Memorabile la scena in cui Rosencrantz trova una moneta lungo la strada e continua a lanciarla ottenendo sempre testa, tra l’incredulità di Guildenstern: la probabilità non esiste, è solo un mero attributo fisico, la sequenzialità è il fantasma che avvolge il mondo e lo divora. Questa sequenza è il nucleo filosofico del film, un momento di pura vertigine metafisica. La violazione sistematica delle leggi della probabilità non è un semplice trucco da prestigiatore; è la messa in scena visiva dell'idea che i due personaggi siano prigionieri di un destino preordinato, che le loro vite non siano frutto di libero arbitrio ma di un copione già scritto. È una potente metafora del determinismo, della sensazione di essere marionette in un dramma altrui, dove persino le leggi fondamentali dell'universo si piegano al volere di un autore invisibile. L'ansia di Guildenstern di fronte a questa anomalia statistica è la nostra stessa ansia di fronte a un mondo che ci sfugge, che non risponde alle nostre aspettative razionali. È l'incubo di chi scopre che persino il caso è un'illusione, e che ogni lancio di moneta è già deciso.
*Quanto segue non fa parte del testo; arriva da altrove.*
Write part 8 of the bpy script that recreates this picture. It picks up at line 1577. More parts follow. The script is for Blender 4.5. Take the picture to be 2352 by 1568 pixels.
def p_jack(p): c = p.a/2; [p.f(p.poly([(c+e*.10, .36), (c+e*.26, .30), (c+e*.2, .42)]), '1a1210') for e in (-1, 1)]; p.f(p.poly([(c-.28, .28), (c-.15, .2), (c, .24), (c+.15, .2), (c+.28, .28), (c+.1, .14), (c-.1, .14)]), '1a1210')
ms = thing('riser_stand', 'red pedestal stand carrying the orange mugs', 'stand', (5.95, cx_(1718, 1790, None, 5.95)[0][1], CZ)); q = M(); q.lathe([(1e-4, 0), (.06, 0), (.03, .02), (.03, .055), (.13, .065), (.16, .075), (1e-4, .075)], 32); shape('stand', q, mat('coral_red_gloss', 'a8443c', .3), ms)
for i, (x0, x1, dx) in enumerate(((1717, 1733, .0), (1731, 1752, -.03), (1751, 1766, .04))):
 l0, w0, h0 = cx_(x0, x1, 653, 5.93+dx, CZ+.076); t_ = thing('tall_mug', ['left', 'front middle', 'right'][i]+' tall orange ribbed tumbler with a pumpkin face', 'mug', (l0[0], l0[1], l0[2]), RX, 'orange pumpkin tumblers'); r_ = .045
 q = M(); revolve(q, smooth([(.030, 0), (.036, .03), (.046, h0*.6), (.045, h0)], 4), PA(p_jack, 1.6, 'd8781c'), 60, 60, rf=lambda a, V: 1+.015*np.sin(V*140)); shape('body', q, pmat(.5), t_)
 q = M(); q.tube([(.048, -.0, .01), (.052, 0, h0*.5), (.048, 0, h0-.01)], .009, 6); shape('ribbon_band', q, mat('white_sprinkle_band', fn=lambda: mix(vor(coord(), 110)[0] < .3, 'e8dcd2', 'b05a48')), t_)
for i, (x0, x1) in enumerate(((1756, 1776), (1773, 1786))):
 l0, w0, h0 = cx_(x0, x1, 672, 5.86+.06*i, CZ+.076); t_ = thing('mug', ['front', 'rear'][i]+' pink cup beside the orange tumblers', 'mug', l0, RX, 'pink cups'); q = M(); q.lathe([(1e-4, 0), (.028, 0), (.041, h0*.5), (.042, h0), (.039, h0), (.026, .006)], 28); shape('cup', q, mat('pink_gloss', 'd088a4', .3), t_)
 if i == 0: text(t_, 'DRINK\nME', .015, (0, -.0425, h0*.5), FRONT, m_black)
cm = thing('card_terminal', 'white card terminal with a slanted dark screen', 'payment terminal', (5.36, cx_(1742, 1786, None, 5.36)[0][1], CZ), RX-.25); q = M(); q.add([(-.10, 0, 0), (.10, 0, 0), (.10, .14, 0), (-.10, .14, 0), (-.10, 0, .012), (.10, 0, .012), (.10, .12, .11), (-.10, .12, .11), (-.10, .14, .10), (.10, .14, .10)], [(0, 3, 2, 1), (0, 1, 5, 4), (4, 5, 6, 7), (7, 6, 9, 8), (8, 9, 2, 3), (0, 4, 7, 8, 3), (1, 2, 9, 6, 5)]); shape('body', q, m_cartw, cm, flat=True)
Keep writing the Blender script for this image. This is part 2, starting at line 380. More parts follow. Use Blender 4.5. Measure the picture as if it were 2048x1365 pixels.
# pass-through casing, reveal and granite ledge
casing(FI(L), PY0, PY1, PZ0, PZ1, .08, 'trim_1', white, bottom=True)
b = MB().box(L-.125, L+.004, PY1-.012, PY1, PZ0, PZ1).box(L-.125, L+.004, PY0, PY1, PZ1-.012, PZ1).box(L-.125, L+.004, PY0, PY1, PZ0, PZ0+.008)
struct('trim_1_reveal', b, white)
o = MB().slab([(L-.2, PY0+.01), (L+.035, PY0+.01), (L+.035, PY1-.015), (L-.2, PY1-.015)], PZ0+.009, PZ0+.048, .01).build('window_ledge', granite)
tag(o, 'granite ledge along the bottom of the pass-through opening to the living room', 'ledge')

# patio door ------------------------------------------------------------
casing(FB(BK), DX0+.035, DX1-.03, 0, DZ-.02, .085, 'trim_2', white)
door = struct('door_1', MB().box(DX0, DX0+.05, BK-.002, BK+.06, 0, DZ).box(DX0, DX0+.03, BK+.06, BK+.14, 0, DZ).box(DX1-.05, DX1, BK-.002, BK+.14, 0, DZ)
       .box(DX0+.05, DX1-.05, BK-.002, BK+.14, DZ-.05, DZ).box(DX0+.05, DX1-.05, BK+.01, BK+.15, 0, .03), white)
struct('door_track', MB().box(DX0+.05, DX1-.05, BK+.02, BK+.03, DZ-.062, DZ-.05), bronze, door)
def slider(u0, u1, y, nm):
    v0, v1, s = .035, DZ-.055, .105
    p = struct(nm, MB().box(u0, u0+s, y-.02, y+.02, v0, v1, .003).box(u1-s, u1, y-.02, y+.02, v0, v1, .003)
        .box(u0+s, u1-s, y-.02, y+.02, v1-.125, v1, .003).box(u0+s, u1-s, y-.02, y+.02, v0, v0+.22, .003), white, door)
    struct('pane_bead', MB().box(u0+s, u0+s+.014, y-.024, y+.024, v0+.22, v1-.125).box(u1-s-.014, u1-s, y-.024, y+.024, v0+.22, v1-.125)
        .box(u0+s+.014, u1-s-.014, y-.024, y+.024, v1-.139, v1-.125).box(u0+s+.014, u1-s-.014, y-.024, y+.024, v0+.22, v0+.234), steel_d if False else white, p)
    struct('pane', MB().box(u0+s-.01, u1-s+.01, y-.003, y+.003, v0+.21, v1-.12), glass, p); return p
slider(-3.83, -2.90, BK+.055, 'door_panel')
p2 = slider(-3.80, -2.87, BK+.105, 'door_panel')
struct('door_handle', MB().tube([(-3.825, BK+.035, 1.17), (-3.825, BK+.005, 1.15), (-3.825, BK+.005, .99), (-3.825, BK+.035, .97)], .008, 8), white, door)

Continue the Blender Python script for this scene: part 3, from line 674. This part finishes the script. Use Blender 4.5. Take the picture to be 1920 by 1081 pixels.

Tom Stoppard, uomo di teatro prestato al cinema, crea un’opera originale e fresca con cui rendere omaggio al Maestro di ogni drammaturgo, ma anche con cui riaffermare il proprio genio. La sua transizione dalla scena allo schermo, qui come regista oltre che sceneggiatore, è esemplare. Sebbene il film mantenga un'impronta teatrale, Stoppard sfrutta al meglio il linguaggio cinematografico: la fluidità delle inquadrature, la potenza evocativa dei costumi e delle scenografie che richiamano la pittura fiamminga, l'uso del montaggio per accelerare il ritmo comico o per sospendere il tempo nell'attesa. Il cast, con un Gary Oldman e un Tim Roth strabilianti nei ruoli e un Richard Dreyfuss gigionesco nei panni del Capocomico, eleva ulteriormente la materia. Oldman cattura la frustrazione intellettuale e l'agonia esistenziale di Guildenstern, mentre Roth incarna la beata incoscienza e la semplicità quasi infantile di Rosencrantz. La loro chimica è il carburante che alimenta l'intero meccanismo narrativo. Il film non è solo un brillante esercizio stilistico o un omaggio accademico; è una profonda riflessione sulla vita, la morte, il significato dell'essere e il nostro posto nell'immenso, incomprensibile, a volte comico, a volte tragico, dramma dell'esistenza.